A Reactive Explicit Electron Force Field for Hydrocarbons.

The prevailing reactive force fields are typically based on the bond-order concept or other predefined chemical frameworks, along with implicit electronic treatments and the incorporation of intricate corrections, which severely limit their further development. Explicit electron force fields introduce electrons as particles into the force field, and their ability to model electronically excited systems as well as electronic response properties has been demonstrated, yet the description of ground-state reactions for complex systems remains challenging. This study introduces a new explicit electron force field (EeFF) for modeling hydrocarbon ground-state reactions. The EeFF explicitly treats electrons as distinct wave packets with variable radii and variable spin properties, thus providing a more physically realistic description of electronic behavior.

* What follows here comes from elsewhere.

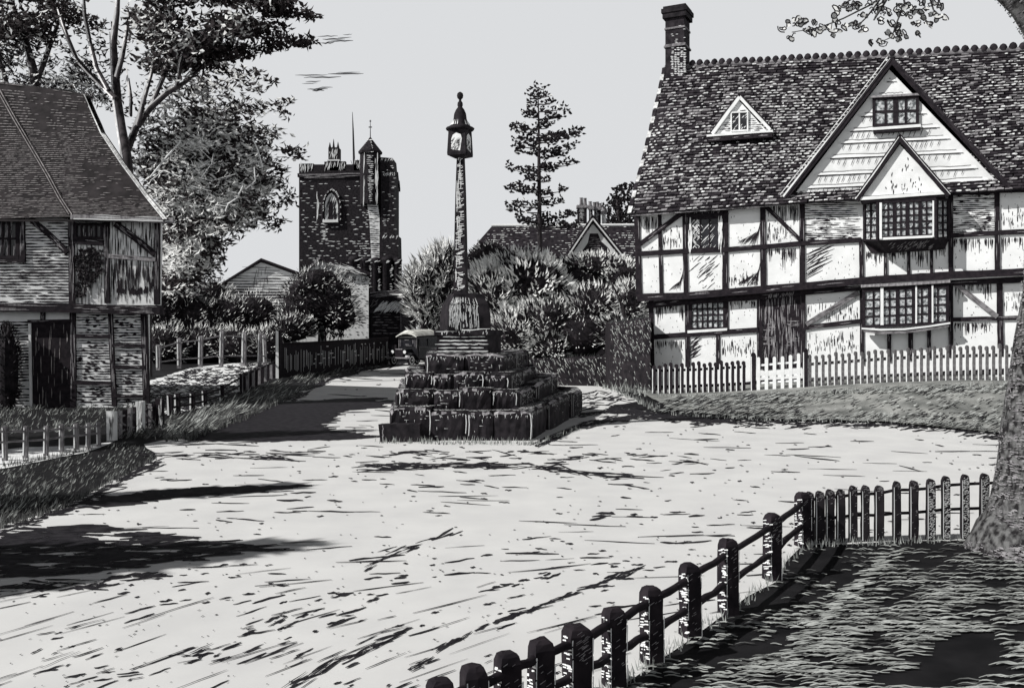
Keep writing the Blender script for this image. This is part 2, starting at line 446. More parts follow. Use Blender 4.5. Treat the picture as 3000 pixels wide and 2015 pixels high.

The model incorporates quantum kinetic energy, Coulomb integration, and Pauli repulsion of electrons by introducing specialized potential functions applicable to different types of wave packets, thereby superseding the traditional bond-order concept. The EeFF has been optimized using training sets of CH compounds with more than 10000 conformations covering a wide range of hydrocarbon systems and reactions. Compared with ReaxFF, EeFF reduces energy and force errors. A new molecular dynamics simulation method is used to realize the dynamic evolution of electron spin properties and allow the degrees of freedom of nuclei and electrons to change over time while approaching adiabatic conditions. Subsequent simulations of iso-octane thermal decomposition effectively reproduce the main product distributions as well as the key reaction pathways, and the motion trajectories of electrons provide unique insights into the reaction mechanisms at the electron level.